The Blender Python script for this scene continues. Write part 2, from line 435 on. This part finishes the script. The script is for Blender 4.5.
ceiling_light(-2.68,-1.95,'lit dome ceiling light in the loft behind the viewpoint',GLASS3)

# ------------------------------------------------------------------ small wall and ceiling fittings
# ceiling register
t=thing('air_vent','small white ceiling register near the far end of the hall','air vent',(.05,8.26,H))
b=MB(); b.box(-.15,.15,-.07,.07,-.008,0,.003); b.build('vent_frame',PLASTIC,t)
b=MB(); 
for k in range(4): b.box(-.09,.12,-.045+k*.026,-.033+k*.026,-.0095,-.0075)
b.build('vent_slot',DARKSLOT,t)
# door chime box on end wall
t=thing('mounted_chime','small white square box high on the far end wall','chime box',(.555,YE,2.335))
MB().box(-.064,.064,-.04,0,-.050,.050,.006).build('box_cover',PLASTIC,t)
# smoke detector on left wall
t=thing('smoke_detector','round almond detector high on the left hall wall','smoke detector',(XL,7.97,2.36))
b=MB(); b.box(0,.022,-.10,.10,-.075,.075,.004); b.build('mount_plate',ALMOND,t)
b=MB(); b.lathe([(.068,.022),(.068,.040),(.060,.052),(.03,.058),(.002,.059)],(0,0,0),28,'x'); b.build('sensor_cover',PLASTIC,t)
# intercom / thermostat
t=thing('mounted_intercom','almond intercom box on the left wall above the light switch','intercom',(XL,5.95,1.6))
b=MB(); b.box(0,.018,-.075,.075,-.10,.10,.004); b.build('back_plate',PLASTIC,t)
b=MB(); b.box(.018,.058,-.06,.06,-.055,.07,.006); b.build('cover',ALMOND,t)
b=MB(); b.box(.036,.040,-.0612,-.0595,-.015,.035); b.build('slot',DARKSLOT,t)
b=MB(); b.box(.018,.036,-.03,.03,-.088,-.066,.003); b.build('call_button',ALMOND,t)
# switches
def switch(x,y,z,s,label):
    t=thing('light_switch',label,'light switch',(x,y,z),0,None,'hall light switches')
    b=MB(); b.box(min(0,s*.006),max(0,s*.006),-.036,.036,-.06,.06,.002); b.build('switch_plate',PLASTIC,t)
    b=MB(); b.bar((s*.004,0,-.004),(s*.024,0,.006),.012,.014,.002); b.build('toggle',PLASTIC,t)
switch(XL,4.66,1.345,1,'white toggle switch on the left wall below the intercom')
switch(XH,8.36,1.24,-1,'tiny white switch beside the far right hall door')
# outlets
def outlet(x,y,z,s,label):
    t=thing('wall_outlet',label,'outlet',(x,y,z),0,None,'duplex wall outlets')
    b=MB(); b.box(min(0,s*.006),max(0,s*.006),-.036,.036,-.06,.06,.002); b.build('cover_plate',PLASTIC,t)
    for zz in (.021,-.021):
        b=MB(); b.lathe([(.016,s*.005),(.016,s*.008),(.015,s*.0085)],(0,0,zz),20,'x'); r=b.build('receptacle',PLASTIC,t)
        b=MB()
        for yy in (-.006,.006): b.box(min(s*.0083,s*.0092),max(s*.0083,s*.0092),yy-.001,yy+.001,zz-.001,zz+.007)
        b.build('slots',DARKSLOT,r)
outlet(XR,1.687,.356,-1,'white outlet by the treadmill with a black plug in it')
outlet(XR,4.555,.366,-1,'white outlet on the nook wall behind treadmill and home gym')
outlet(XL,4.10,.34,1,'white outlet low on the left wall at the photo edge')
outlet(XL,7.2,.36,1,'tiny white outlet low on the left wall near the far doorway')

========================

__Given instruction__: Extract the listing in its entirety and repeat it exactly.

__Task response__:
The Blender Python script for this scene continues. Write part 2, from line 435 on. This part finishes the script. The script is for Blender 4.5.
ceiling_light(-2.68,-1.95,'lit dome ceiling light in the loft behind the viewpoint',GLASS3)

# ------------------------------------------------------------------ small wall and ceiling fittings
# ceiling register
t=thing('air_vent','small white ceiling register near the far end of the hall','air vent',(.05,8.26,H))
b=MB(); b.box(-.15,.15,-.07,.07,-.008,0,.003); b.build('vent_frame',PLASTIC,t)
b=MB(); 
for k in range(4): b.box(-.09,.12,-.045+k*.026,-.033+k*.026,-.0095,-.0075)
b.build('vent_slot',DARKSLOT,t)
# door chime box on end wall
t=thing('mounted_chime','small white square box high on the far end wall','chime box',(.555,YE,2.335))
MB().box(-.064,.064,-.04,0,-.050,.050,.006).build('box_cover',PLASTIC,t)
# smoke detector on left wall
t=thing('smoke_detector','round almond detector high on the left hall wall','smoke detector',(XL,7.97,2.36))
b=MB(); b.box(0,.022,-.10,.10,-.075,.075,.004); b.build('mount_plate',ALMOND,t)
b=MB(); b.lathe([(.068,.022),(.068,.040),(.060,.052),(.03,.058),(.002,.059)],(0,0,0),28,'x'); b.build('sensor_cover',PLASTIC,t)
# intercom / thermostat
t=thing('mounted_intercom','almond intercom box on the left wall above the light switch','intercom',(XL,5.95,1.6))
b=MB(); b.box(0,.018,-.075,.075,-.10,.10,.004); b.build('back_plate',PLASTIC,t)
b=MB(); b.box(.018,.058,-.06,.06,-.055,.07,.006); b.build('cover',ALMOND,t)
b=MB(); b.box(.036,.040,-.0612,-.0595,-.015,.035); b.build('slot',DARKSLOT,t)
b=MB(); b.box(.018,.036,-.03,.03,-.088,-.066,.003); b.build('call_button',ALMOND,t)
# switches
def switch(x,y,z,s,label):
    t=thing('light_switch',label,'light switch',(x,y,z),0,None,'hall light switches')
    b=MB(); b.box(min(0,s*.006),max(0,s*.006),-.036,.036,-.06,.06,.002); b.build('switch_plate',PLASTIC,t)
    b=MB(); b.bar((s*.004,0,-.004),(s*.024,0,.006),.012,.014,.002); b.build('toggle',PLASTIC,t)
switch(XL,4.66,1.345,1,'white toggle switch on the left wall below the intercom')
switch(XH,8.36,1.24,-1,'tiny white switch beside the far right hall door')
# outlets
def outlet(x,y,z,s,label):
    t=thing('wall_outlet',label,'outlet',(x,y,z),0,None,'duplex wall outlets')
    b=MB(); b.box(min(0,s*.006),max(0,s*.006),-.036,.036,-.06,.06,.002); b.build('cover_plate',PLASTIC,t)
    for zz in (.021,-.021):
        b=MB(); b.lathe([(.016,s*.005),(.016,s*.008),(.015,s*.0085)],(0,0,zz),20,'x'); r=b.build('receptacle',PLASTIC,t)
        b=MB()
        for yy in (-.006,.006): b.box(min(s*.0083,s*.0092),max(s*.0083,s*.0092),yy-.001,yy+.001,zz-.001,zz+.007)
        b.build('slots',DARKSLOT,r)
outlet(XR,1.687,.356,-1,'white outlet by the treadmill with a black plug in it')
outlet(XR,4.555,.366,-1,'white outlet on the nook wall behind treadmill and home gym')
outlet(XL,4.10,.34,1,'white outlet low on the left wall at the photo edge')
outlet(XL,7.2,.36,1,'tiny white outlet low on the left wall near the far doorway')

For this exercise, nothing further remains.